**TASK STATEMENT**
Repeat, exactly, the run of lines that opens with the line containing "sidem, g, bevel=.08)" and closes with the line containing "2.62), windm, g)", and leave all other lines out.

**ENTRIES SHOWN**
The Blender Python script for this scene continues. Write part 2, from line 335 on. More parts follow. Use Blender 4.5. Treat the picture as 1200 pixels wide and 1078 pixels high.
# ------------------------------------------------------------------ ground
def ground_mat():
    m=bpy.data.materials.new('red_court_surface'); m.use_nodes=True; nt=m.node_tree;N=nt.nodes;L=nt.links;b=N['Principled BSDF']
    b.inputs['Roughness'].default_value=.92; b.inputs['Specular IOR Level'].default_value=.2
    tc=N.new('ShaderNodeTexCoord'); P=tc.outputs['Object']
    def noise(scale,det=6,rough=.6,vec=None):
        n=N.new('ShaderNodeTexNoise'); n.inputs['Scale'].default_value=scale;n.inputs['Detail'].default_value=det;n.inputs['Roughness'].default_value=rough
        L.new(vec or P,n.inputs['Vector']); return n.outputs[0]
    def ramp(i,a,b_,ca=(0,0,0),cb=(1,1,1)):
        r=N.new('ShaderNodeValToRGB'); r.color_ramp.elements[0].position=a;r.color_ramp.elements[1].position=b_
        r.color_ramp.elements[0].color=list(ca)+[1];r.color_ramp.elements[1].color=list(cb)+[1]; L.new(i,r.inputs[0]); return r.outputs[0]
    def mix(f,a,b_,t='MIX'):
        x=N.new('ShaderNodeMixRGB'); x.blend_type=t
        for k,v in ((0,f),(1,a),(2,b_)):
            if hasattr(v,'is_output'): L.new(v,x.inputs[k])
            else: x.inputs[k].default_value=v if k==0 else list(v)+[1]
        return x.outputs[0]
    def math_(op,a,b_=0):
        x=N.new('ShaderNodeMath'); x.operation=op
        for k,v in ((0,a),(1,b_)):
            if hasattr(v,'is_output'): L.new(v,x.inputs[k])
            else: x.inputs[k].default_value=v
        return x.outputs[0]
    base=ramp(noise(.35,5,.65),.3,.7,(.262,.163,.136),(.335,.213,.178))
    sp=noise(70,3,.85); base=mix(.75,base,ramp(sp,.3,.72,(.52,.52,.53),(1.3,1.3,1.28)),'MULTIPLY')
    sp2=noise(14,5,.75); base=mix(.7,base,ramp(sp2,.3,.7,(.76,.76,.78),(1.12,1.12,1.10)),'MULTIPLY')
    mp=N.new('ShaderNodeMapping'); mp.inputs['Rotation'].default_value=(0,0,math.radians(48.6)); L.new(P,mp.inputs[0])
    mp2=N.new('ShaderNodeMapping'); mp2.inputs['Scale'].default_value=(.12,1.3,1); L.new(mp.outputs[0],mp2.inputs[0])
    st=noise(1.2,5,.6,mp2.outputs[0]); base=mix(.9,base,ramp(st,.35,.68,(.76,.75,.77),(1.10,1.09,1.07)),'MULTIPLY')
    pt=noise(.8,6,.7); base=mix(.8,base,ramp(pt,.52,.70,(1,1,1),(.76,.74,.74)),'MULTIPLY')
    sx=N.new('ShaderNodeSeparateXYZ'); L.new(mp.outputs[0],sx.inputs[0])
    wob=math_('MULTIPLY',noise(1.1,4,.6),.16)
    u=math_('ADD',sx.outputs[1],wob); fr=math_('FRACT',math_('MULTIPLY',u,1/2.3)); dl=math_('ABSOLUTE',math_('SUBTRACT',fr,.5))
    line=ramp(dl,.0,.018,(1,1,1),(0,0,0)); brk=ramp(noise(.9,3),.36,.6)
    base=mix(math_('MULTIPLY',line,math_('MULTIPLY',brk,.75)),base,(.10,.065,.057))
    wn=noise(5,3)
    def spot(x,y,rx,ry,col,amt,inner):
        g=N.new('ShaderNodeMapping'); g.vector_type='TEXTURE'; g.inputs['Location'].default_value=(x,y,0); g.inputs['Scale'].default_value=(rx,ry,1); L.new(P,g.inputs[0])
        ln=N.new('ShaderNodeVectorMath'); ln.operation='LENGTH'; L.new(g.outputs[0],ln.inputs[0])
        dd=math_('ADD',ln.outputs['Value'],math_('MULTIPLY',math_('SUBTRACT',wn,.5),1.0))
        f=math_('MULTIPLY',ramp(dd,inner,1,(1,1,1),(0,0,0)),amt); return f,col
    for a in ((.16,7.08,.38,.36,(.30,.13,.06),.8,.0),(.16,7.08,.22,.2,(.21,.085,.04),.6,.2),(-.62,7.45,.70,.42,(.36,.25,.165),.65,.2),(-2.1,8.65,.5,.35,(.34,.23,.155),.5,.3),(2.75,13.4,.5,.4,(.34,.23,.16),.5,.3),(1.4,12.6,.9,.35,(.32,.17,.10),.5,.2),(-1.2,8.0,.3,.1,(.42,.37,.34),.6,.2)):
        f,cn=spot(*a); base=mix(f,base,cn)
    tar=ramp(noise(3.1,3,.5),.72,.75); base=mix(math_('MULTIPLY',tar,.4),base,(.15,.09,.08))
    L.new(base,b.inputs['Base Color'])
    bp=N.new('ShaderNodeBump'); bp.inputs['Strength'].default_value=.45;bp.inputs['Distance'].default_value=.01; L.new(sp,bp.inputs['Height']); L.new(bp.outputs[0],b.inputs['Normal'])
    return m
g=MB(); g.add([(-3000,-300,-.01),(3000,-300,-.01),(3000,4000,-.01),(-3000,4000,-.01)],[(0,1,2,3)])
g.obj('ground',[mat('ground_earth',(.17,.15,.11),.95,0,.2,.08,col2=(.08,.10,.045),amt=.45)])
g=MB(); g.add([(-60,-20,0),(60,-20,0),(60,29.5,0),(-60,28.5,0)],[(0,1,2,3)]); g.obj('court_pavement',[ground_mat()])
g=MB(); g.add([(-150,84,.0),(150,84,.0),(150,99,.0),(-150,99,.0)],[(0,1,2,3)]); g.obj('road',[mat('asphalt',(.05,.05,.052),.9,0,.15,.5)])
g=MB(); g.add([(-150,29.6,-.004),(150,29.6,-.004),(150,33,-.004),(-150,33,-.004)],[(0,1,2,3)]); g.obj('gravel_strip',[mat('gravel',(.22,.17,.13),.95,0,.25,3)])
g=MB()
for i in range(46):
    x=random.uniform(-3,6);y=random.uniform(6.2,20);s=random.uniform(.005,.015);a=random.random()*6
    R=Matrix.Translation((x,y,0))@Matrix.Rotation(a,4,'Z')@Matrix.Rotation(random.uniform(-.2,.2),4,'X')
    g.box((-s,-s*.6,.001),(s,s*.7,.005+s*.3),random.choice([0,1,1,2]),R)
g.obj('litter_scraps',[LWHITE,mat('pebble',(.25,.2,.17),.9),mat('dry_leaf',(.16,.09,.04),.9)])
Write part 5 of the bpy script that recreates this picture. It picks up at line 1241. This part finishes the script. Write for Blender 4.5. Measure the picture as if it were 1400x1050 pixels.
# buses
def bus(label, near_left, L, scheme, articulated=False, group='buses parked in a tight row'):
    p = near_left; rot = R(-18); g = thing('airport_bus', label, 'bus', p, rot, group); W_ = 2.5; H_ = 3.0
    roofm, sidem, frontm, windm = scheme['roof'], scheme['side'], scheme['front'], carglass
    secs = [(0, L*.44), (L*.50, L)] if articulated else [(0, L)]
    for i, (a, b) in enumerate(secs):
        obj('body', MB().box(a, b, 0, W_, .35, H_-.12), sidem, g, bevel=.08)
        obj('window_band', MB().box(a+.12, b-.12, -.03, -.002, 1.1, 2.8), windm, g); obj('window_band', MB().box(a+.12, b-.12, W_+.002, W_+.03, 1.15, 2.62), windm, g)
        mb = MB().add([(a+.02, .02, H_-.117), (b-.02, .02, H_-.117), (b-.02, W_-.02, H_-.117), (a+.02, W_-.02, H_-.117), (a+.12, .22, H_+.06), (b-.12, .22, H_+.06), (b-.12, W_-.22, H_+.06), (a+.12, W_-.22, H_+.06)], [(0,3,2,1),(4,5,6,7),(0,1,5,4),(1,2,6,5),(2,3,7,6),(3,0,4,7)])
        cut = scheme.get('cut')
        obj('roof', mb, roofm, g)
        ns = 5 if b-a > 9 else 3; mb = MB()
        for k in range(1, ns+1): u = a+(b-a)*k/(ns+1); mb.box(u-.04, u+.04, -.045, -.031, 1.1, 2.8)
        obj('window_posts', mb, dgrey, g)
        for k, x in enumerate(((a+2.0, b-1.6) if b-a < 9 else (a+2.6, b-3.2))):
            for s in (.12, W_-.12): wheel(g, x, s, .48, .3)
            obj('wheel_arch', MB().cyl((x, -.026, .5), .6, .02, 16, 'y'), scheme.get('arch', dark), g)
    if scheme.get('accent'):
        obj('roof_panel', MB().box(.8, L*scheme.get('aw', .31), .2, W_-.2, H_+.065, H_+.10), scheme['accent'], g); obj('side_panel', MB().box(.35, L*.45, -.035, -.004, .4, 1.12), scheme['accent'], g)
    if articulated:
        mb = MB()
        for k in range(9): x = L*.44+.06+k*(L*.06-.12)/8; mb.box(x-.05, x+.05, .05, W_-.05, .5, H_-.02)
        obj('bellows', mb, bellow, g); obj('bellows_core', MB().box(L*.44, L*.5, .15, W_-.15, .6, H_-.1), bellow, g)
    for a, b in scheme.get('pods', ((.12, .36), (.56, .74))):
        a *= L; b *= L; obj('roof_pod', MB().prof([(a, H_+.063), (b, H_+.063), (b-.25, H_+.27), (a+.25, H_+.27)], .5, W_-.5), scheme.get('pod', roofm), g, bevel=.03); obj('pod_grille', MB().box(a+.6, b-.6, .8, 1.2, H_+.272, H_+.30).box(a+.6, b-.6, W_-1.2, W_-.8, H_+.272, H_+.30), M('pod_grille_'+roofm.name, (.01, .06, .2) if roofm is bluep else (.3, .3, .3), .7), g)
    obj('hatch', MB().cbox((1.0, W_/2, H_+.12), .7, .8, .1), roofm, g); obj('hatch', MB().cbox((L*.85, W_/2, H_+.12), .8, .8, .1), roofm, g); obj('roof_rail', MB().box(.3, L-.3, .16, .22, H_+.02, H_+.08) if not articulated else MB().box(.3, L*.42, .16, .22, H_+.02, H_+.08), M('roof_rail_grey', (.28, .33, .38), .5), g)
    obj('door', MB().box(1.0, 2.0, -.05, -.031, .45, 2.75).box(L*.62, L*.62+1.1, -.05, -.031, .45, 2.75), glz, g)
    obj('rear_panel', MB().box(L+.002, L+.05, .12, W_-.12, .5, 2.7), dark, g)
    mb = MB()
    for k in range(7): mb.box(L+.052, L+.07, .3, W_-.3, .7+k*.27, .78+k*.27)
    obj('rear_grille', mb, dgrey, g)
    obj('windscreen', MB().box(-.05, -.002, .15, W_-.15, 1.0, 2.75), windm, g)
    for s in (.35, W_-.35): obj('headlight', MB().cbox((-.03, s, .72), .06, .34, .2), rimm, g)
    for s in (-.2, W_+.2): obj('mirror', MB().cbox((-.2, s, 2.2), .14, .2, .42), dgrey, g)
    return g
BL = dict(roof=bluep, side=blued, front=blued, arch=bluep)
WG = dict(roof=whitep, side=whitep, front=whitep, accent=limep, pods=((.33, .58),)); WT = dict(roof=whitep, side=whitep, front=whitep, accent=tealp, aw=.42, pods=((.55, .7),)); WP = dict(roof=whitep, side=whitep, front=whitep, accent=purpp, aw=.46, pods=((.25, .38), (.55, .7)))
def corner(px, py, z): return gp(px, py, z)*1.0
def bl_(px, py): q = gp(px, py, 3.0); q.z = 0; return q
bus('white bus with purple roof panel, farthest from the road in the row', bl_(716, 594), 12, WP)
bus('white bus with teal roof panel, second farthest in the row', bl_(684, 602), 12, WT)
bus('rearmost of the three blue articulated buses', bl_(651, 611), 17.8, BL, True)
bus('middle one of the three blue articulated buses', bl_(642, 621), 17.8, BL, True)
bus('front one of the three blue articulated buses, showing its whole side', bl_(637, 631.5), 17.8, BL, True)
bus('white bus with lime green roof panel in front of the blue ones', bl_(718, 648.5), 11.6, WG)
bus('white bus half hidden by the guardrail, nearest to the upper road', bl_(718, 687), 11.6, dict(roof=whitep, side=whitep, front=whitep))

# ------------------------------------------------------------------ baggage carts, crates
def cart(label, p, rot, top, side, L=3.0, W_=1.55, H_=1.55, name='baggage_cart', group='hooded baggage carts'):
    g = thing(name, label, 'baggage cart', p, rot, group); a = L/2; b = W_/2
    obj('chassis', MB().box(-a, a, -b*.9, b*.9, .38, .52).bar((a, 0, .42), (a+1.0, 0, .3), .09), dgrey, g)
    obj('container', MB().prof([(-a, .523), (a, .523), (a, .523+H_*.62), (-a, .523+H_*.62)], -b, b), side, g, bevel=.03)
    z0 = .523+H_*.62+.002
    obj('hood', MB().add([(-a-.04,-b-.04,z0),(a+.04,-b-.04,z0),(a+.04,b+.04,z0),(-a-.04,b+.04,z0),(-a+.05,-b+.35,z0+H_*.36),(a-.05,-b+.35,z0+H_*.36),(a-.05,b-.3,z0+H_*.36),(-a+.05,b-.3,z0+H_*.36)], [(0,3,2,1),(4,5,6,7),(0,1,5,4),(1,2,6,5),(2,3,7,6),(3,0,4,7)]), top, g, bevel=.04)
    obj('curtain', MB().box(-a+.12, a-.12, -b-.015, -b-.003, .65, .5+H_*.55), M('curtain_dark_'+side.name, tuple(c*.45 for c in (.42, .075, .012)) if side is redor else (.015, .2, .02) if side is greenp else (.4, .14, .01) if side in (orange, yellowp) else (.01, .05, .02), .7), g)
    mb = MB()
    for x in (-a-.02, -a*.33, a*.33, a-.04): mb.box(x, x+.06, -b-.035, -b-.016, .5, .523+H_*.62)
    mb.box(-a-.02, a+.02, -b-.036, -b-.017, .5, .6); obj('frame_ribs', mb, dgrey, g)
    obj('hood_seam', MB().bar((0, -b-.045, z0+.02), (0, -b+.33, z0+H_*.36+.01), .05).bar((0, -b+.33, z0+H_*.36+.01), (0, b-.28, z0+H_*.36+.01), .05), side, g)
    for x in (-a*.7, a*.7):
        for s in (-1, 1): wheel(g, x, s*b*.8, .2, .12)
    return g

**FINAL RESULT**
        obj('body', MB().box(a, b, 0, W_, .35, H_-.12), sidem, g, bevel=.08)
        obj('window_band', MB().box(a+.12, b-.12, -.03, -.002, 1.1, 2.8), windm, g); obj('window_band', MB().box(a+.12, b-.12, W_+.002, W_+.03, 1.15, 2.62), windm, g)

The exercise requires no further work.